Spencer, I applaud this kind of discussion. It should happen more often. But, I think the categories of high and low art are, as I've said, more esoteric than universal and should be used carefully.
Pala
Hi guys.
I know its a bit pretentious and not immediately useful, but I'd to *assert* that given what I've read about the question of "the-definition-of-art" - defining Art is a game that won't leave anyone satisfied, (let along Fine Art).
A nice, easy to read, academic book is "Definitions of Art" by Stephen Davies.
However I'd like to add to this discussion is something I came across in "Philosophy of Art" by Noel Carroll, another nice/easy/academic read I'd recommend.
After going through the various approaches to defining art, Carroll suggests that while providing a Definition is a bit hard, perhaps one can offer a theory of Identification (i.e. how a particular artwork is identified as being art).
Historical narration (as proposed by Carroll) is a theory of art identification that recognizes the fact that the art-status of a work is often defended by referring to an acknowledged artwork and demonstrating the narrative by which the new work is a continuation of that tradition.
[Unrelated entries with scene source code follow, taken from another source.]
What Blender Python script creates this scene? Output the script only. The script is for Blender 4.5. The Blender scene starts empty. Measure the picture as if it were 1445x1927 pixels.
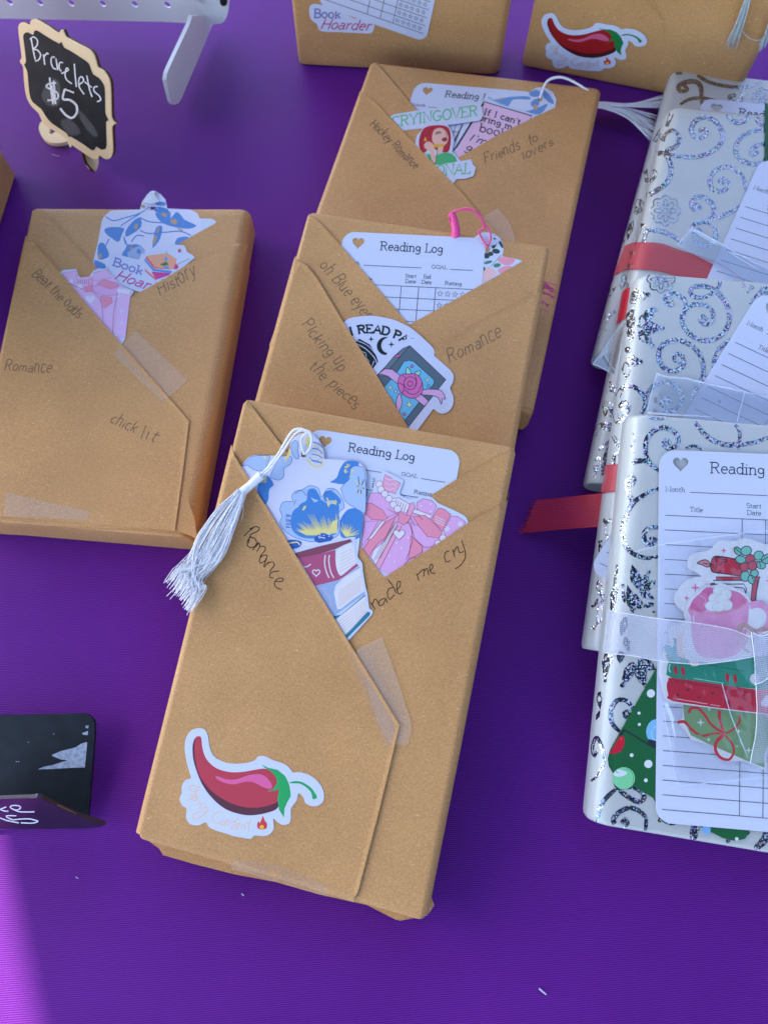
import bpy, math, random, bisect
import numpy as np
from mathutils import Vector, Matrix, noise
from mathutils.bvhtree import BVHTree
from mathutils.geometry import delaunay_2d_cdt

random.seed(7)
scene = bpy.context.scene
COL = scene.collection
W0, H0, FPX, PHI, CH = 1445.0, 1927.0, 1392.0, 19.0, 0.42

# ---------------------------------------------------------------- camera
cam_d = bpy.data.cameras.new('camera')
cam = bpy.data.objects.new('camera', cam_d); COL.objects.link(cam)
cam_d.sensor_fit = 'VERTICAL'; cam_d.sensor_height = 36.0; cam_d.lens = FPX / H0 * 36.0
cam_d.clip_start = 0.01; cam_d.clip_end = 50
cam.location = (0, 0, CH); cam.rotation_euler = (math.radians(PHI), 0, 0)
cam_d.dof.use_dof = True; cam_d.dof.focus_distance = 0.375; cam_d.dof.aperture_fstop = 12.0
scene.camera = cam
CAMO = Vector((0, 0, CH)); CAMR = Matrix.Rotation(math.radians(PHI), 3, 'X')

# ---------------------------------------------------------------- light
SUN_TO = Vector((-0.64, 0.30, 0.70)).normalized()
sun_el = math.asin(SUN_TO.z); sun_az = math.atan2(SUN_TO.x, SUN_TO.y)
world = bpy.data.worlds.new('World'); scene.world = world; world.use_nodes = True
nt = world.node_tree; bg = nt.nodes['Background']
sky = nt.nodes.new('ShaderNodeTexSky'); sky.sky_type = 'NISHITA'; sky.sun_disc = False
sky.sun_elevation = sun_el; sky.sun_rotation = sun_az
nt.links.new(sky.outputs[0], bg.inputs[0]); bg.inputs[1].default_value = 0.15
sd = bpy.data.lights.new('sun', 'SUN'); sd.energy = 2.5; sd.angle = math.radians(0.5); sd.color = (1.0, 0.90, 0.80)
sun = bpy.data.objects.new('sun', sd); COL.objects.link(sun); sun.location = (-1, -1, 2)
sun.rotation_euler = (-SUN_TO).to_track_quat('-Z', 'Y').to_euler()
scene.view_settings.view_transform = 'Standard'; scene.view_settings.look = 'None'
scene.view_settings.exposure = EXPOSURE = 2.36; scene.view_settings.gamma = 1
scene.render.engine = 'CYCLES'
scene.cycles.max_bounces = 8; scene.cycles.transparent_max_bounces = 16

# ---------------------------------------------------------------- pixel geometry helpers
def ray(u, v):
    return (CAMR @ Vector(((u - W0/2)/FPX, -(v - H0/2)/FPX, -1))).normalized()
def P(u, v, z):
    d = ray(u, v); return CAMO + d * ((z - CH) / d.z)
def on_plane(u, v, p0, n):
    d = ray(u, v); return CAMO + d * ((p0 - CAMO).dot(n) / d.dot(n))
def Z(ox, oy, s, *c):
    if len(c) == 1: c = c[0]
    if c and not isinstance(c[0], (int, float)): return [(ox + a/s, oy + b/s) for a, b in c]
    return [(ox + c[i]/s, oy + c[i+1]/s) for i in range(0, len(c), 2)]
def sm(p, closed=False, n=4):
    m = len(p); out = []
    if m < 3: return list(p)
    rng = range(m) if closed else range(m-1)
    for i in rng:
        if closed: a, b, c, d = p[i-1], p[i], p[(i+1) % m], p[(i+2) % m]
        else: a, b, c, d = p[max(i-1, 0)], p[i], p[i+1], p[min(i+2, m-1)]
        for k in range(n):
            t = k/n
            out.append(tuple(.5*((2*b[q]) + (-a[q]+c[q])*t + (2*a[q]-5*b[q]+4*c[q]-d[q])*t*t + (-a[q]+3*b[q]-3*c[q]+d[q])*t**3) for q in range(len(b))))
    if not closed: out.append(tuple(p[-1]))
    return out
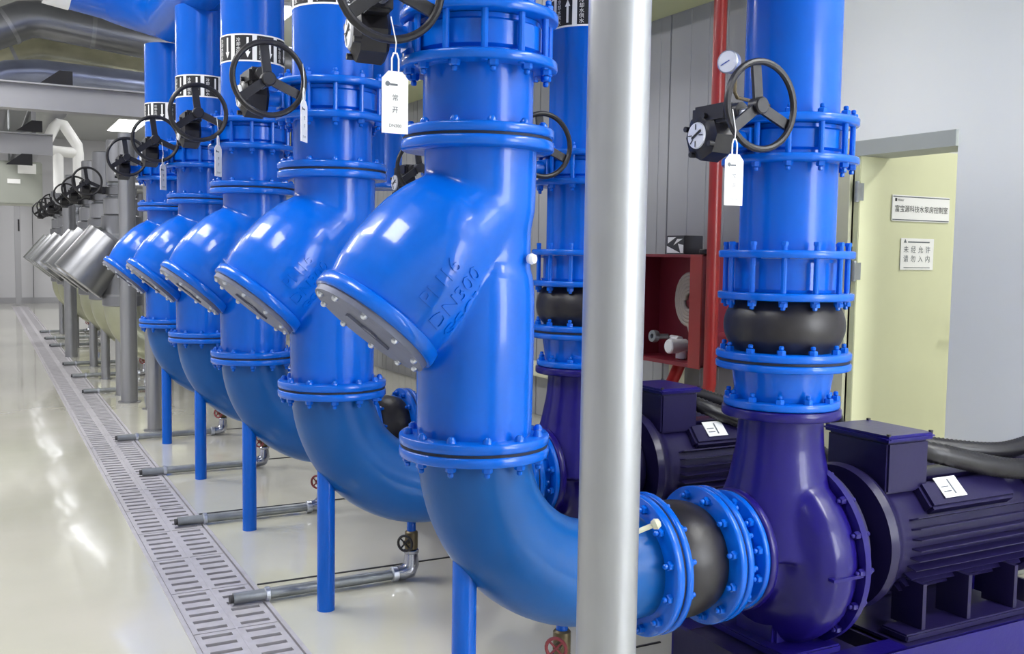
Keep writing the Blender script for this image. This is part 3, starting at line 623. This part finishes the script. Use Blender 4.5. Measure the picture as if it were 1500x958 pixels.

The link from acknowledged to disputed [or non-decided] art occurs via contemporary art-regard .
[nb. Problems include explaining how art is accepted from a foreign culture (unless explaining that in those cases one resorts to functional analysis of those works, or at least their ancestral counterparts from which they derive).]
Another approach: if we consider Art (or Fine Art) to be some sort of precipitate of the narrative that is our lifeworld (culture, etc), maybe we should be less interested in defining Art (and then showing how games fit into that set), and more interested in showing how games form part of the story of our lifeworld's art narrative. Less defining, more identifying/characterising.